Sprayed FeWO4 thin film-based memristive device with negative differential resistance effect for non-volatile memory and synaptic learning applications

Amitkumar R Patil; Tukaram D Dongale; Lahu D Namade; Santosh V Mohite; Yeonho Kim; Santosh S Sutar; Rajanish K Kamat; Keshav Y Rajpure

doi:10.1016/j.jcis.2023.03.189

Sprayed FeWO₄ thin film-based memristive device with negative differential resistance effect for non-volatile memory and synaptic learning applications

J Colloid Interface Sci. 2023 Jul 15:642:540-553. doi: 10.1016/j.jcis.2023.03.189. Epub 2023 Apr 2.

Authors

Amitkumar R Patil¹, Tukaram D Dongale², Lahu D Namade¹, Santosh V Mohite³, Yeonho Kim³, Santosh S Sutar⁴, Rajanish K Kamat⁵, Keshav Y Rajpure⁶

Affiliations

¹ Electrochemical Materials Laboratory, Department of Physics, Shivaji University, Kolhapur 416004, India.
² Computational Electronics and Nanoscience Research Laboratory, School of Nanoscience and Biotechnology, Shivaji University, Kolhapur 416004, India.
³ Department of Applied Chemistry, Konkuk University, Chungju 27478, Republic of Korea.
⁴ Yashwantrao Chavan School of Rural Development, Shivaji University, Kolhapur 416004, India.
⁵ Department of Electronics, Shivaji University, Kolhapur 416004, India; Dr. Homi Bhabha State University, 15, Madam Cama Road, Mumbai 400032, India.
⁶ Electrochemical Materials Laboratory, Department of Physics, Shivaji University, Kolhapur 416004, India. Electronic address: rajpure@yahoo.com.

PMID: 37028161
DOI: 10.1016/j.jcis.2023.03.189

Abstract

Resistive switching (RS) memories have attracted great attention as promising solutions to next-generation non-volatile memories and computing technologies because of their simple device configuration, high on/off ratio, low power consumption, fast switching, long retention, and significant cyclic stability. In this work, uniform and adherent iron tungstate (FeWO₄) thin films were synthesized by the spray pyrolysis method with various precursor solution volumes, and these were tested as a switching layer for the fabrication of Ag/FWO/FTO memristive devices. The detailed structural investigation was done through various analytical and physio-chemical characterizations viz.
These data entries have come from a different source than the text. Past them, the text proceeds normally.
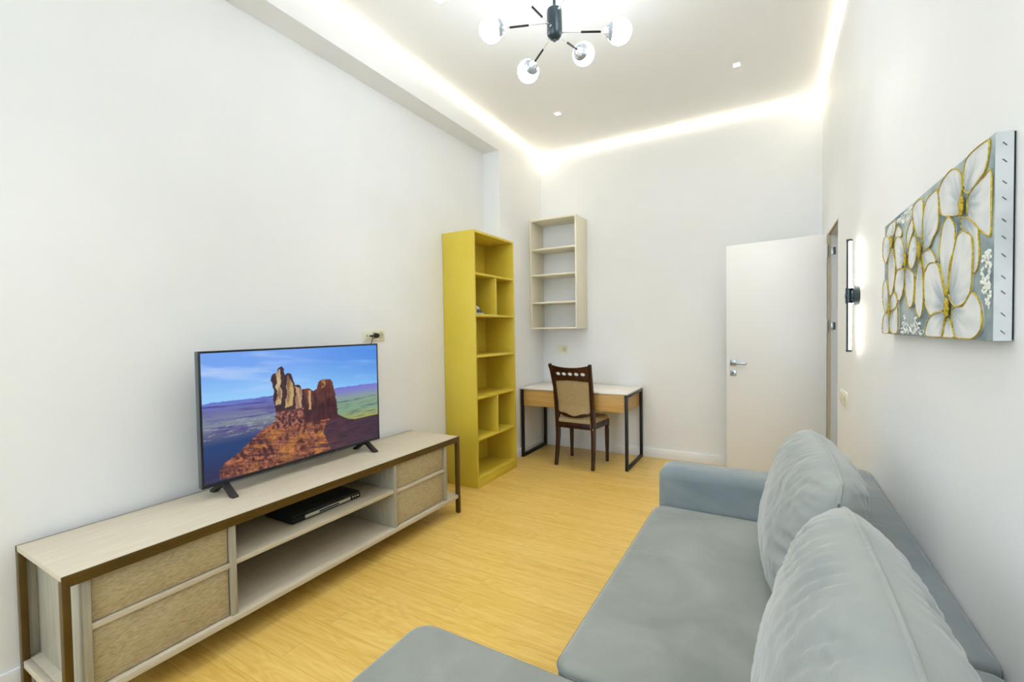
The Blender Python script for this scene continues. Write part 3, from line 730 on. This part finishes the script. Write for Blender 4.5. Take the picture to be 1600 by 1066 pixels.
# ------------------------------------------------------------------ pendant lamp
hx, hy = 1.555, 2.24
t = thing('pendant_lamp', 'ceiling lamp with six lit white glass globes on radiating thin arms', 'ceiling lamp', (hx, hy, H))
MB().lathe([(0, 0), (.06, 0), (.06, -.02), (.052, -.028), (.012, -.03), (0, -.03)], (hx, hy, H-.0005), n=32).build('ceiling_rose', 'gunmetal', t)
MB().cyl((hx, hy, H-.03), (hx, hy, 3.05), .008).build('stem', 'gunmetal', t)
MB().lathe([(0, .140), (.03, .140), (.038, .133), (.04, .122), (.04, .008), (.0385, .004), (.038, 0), (.033, -.010), (.018, -.020), (.009, -.022), (.008, -.028), (.004, -.033), (0, -.034)], (hx, hy, 2.937), n=32).build('hub', 'gunmetal', t)
arms = [(30, .345, 2.955, 2.955), (87, .38, 3.03, 2.955), (142, .34, 2.93, 2.91), (-155, .338, 2.992, 3.005), (-92, .35, 2.934, 2.965), (-33, .35, 3.13, 3.05)]
for a, r, zb_, za in arms:
    a = math.radians(a); dr = Vector((math.cos(a), math.sin(a), 0)); c = Vector((hx, hy, zb_))+dr*r; s = Vector((hx, hy, max(za, 2.95)))+dr*.036
    ax_ = (c-s).normalized(); Ln = (c-s).length; e_ = Ln-.084
    arm = MB().cyl(s, s+ax_*e_, .0026, n=12).cyl(s-ax_*.006, s+ax_*.012, .006, n=12).build('arm', 'chrome', t)
    MB().cyl(s+ax_*(e_*.46), s+ax_*(e_*.93), .0055, n=14).build('dark_sleeve', 'blackmetal', arm)
    MB().lathe([(0, -.004), (.012, -.004), (.018, .004), (.022, .022), (.03, .028), (0, .028)], s+ax_*e_, ax_, 24).build('lamp_holder', 'trim', arm)
    # toothed steel ring hugging the globe
    q0 = c-ax_*.064; ring = MB().lathe([(.022, .006), (.030, .003), (.040, .010), (.047, .020), (.0455, .0225), (.036, .012), (.026, .008), (.022, .006)], q0, ax_, 32)
    pv = ax_.to_track_quat('Z', 'Y').to_matrix()
    for k in range(8):
        w_ = pv @ Vector((math.cos(k*PI/4), math.sin(k*PI/4), 0)); ring.cyl(q0+w_*.024-ax_*.002, q0+w_*.030+ax_*.006, .0045, n=8)
    ring.build('collar', 'steel', arm)
    MB().sphere(c, .064).build('globe', 'ball', arm)

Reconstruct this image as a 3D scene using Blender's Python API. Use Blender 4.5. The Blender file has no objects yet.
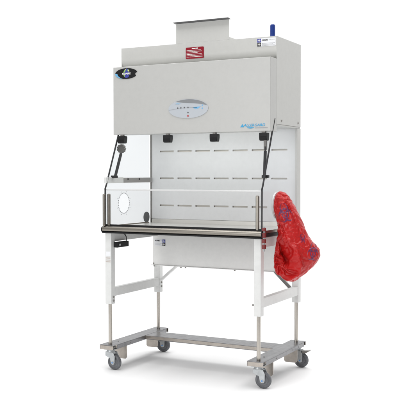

X-ray diffraction (XRD) and its Rietveld refinement, Raman spectroscopy, and X-ray photoelectron spectroscopy (XPS) techniques. The results reveal the pure and single-phase FeWO₄ compound thin film formation. Surface morphological study shows the spherical particle formation having a diameter in the range of 20 to 40 nm. The RS characteristics of the Ag/FWO/FTO memristive device demonstrate non-volatile memory characteristics with significant endurance and retention properties. Interestingly, the memory devices show stable and reproducible negative differential resistance (NDR) effects. The in-depth statistical analysis suggests the good operational uniformity of the device. Moreover, the switching voltages of the Ag/FWO/FTO memristive device were modeled using the time series analysis technique by utilizing Holt's Winter Exponential Smoothing (HWES) approach. Additionally, the device mimics bio-synaptic properties such as potentiation/depression, excitatory post-synaptic current (EPSC), and spike-timing-dependent plasticity (STDP) learning rules. For the present device, the space-charge-limited current (SCLC) and trap-controlled-SCLC effects dominated during positive and negative bias I-V characteristics, respectively. The RS mechanism dominated in the low resistance state (LRS), and the high resistance state (HRS) was explained based on the formation and rupture of conductive filament composed of Ag ions and oxygen vacancies. This work demonstrates the RS in the metal tungstate-based memristive devices and demonstrates a low-cost approach for fabricating memristive devices.

Keywords: FeWO(4); Memristor; Non-volatile memory; Resistive switching; Spray pyrolysis; Synaptic learning.